● The exercise
Output the material below unchanged, apart from leaving out the pictures.

* * * *

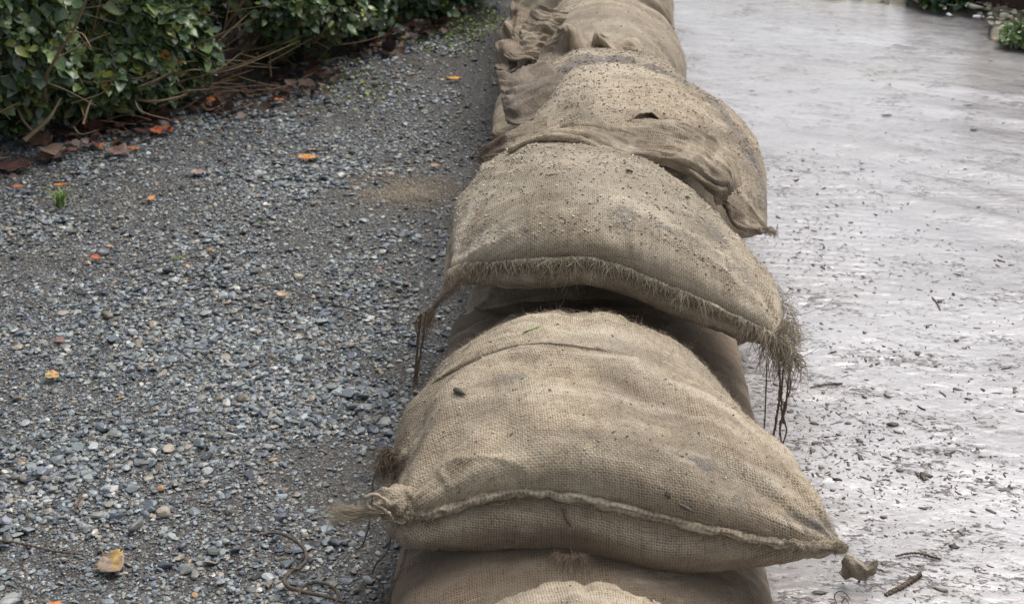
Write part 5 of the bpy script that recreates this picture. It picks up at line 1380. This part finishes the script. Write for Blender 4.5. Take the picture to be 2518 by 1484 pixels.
# dark brown plank wall at the upper right
root = empty("plank_fence"); tag(root, "dark brown plank fence at the top right corner", "fence")
fa, fb = PZ(2400, 26, 0.02), PZ(2640, 58, 0.02); fd = fb - fa; Lf_ = np.linalg.norm(fd[:2]); fd = fd / Lf_; fn = np.array([-fd[1], fd[0], 0])
def box(acc, c, ax_, ay_, hx, hy, z0, z1, **at):
    V = []
    for sx in (-1, 1):
        for sy in (-1, 1):
            for z in (z0, z1): q = c + ax_ * sx * hx + ay_ * sy * hy; V.append([q[0], q[1], z])
    acc.add(V, np.array([[0, 1, 3, 2], [4, 6, 7, 5], [0, 4, 5, 1], [2, 3, 7, 6], [0, 2, 6, 4], [1, 5, 7, 3]]), **at)
k = 0; t = 0.0
while t < 1.9:
    wd = 0.075 + 0.02 * random.random(); a = Acc(); box(a, fa + fd * (t + wd / 2), fd, fn, wd / 2, .011 + .004 * (k % 2), 0.0, 0.42 + .02 * random.random())
    a.build("plank", M_planter, root, smooth=False); t += wd + .004; k += 1
for zz in (.10, .32):
    a = Acc(); box(a, fa + fd * .95 + fn * .036, fd, fn, .96, .02, zz, zz + .07); a.build("rail", M_planter, root, smooth=False)
for (px, py, r, lab, mt, sd) in ((2333, 36, .012, "pale crumpled litter on the far verge", M_wrap, 1), (2402, 42, .014, "bluish white crumpled litter below the dark bush", M_wrap, 2)):
    p = PZ(px, py, .045); a = Acc(); T_, F_ = rock_templates(1, 3, sd + 30)
    V = T_[0] * r; V = V * (1 + .35 * vn(V[:, 0:1] * 160, V[:, 1:2] * 160, V[:, 2:3] * 160, sd)); a.add(V * [1.1, .8, .8] + p, F_); tag(a.build("litter", mt, smooth=False), lab, "litter", "pale litter on the far verge")
for (px, py, r, lab, sd) in ((2400, 16, .03, "cream stone at the foot of the dark bush", 3), (2472, 36, .026, "pale stone at the foot of the plank fence", 4), (2515, 28, .017, "small white stone in front of the plank fence", 5), (2180, 6, .022, "dark clod of earth on the far verge", 6)):
    p = PZ(px, py, .05); a = Acc(); rocks(a, p[None], np.array([r]), np.array([(.45, .42, .36) if sd < 6 else (.13, .10, .08)]), 1, sd + 400, .2)
    tag(a.build("verge_stone", M_rock, smooth=False), lab, "stone", "stones on the far verge")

* * * *

● Exercise output
Write part 5 of the bpy script that recreates this picture. It picks up at line 1380. This part finishes the script. Write for Blender 4.5. Take the picture to be 2518 by 1484 pixels.
# dark brown plank wall at the upper right
root = empty("plank_fence"); tag(root, "dark brown plank fence at the top right corner", "fence")
fa, fb = PZ(2400, 26, 0.02), PZ(2640, 58, 0.02); fd = fb - fa; Lf_ = np.linalg.norm(fd[:2]); fd = fd / Lf_; fn = np.array([-fd[1], fd[0], 0])
def box(acc, c, ax_, ay_, hx, hy, z0, z1, **at):
    V = []
    for sx in (-1, 1):
        for sy in (-1, 1):
            for z in (z0, z1): q = c + ax_ * sx * hx + ay_ * sy * hy; V.append([q[0], q[1], z])
    acc.add(V, np.array([[0, 1, 3, 2], [4, 6, 7, 5], [0, 4, 5, 1], [2, 3, 7, 6], [0, 2, 6, 4], [1, 5, 7, 3]]), **at)
k = 0; t = 0.0
while t < 1.9:
    wd = 0.075 + 0.02 * random.random(); a = Acc(); box(a, fa + fd * (t + wd / 2), fd, fn, wd / 2, .011 + .004 * (k % 2), 0.0, 0.42 + .02 * random.random())
    a.build("plank", M_planter, root, smooth=False); t += wd + .004; k += 1
for zz in (.10, .32):
    a = Acc(); box(a, fa + fd * .95 + fn * .036, fd, fn, .96, .02, zz, zz + .07); a.build("rail", M_planter, root, smooth=False)
for (px, py, r, lab, mt, sd) in ((2333, 36, .012, "pale crumpled litter on the far verge", M_wrap, 1), (2402, 42, .014, "bluish white crumpled litter below the dark bush", M_wrap, 2)):
    p = PZ(px, py, .045); a = Acc(); T_, F_ = rock_templates(1, 3, sd + 30)
    V = T_[0] * r; V = V * (1 + .35 * vn(V[:, 0:1] * 160, V[:, 1:2] * 160, V[:, 2:3] * 160, sd)); a.add(V * [1.1, .8, .8] + p, F_); tag(a.build("litter", mt, smooth=False), lab, "litter", "pale litter on the far verge")
for (px, py, r, lab, sd) in ((2400, 16, .03, "cream stone at the foot of the dark bush", 3), (2472, 36, .026, "pale stone at the foot of the plank fence", 4), (2515, 28, .017, "small white stone in front of the plank fence", 5), (2180, 6, .022, "dark clod of earth on the far verge", 6)):
    p = PZ(px, py, .05); a = Acc(); rocks(a, p[None], np.array([r]), np.array([(.45, .42, .36) if sd < 6 else (.13, .10, .08)]), 1, sd + 400, .2)
    tag(a.build("verge_stone", M_rock, smooth=False), lab, "stone", "stones on the far verge")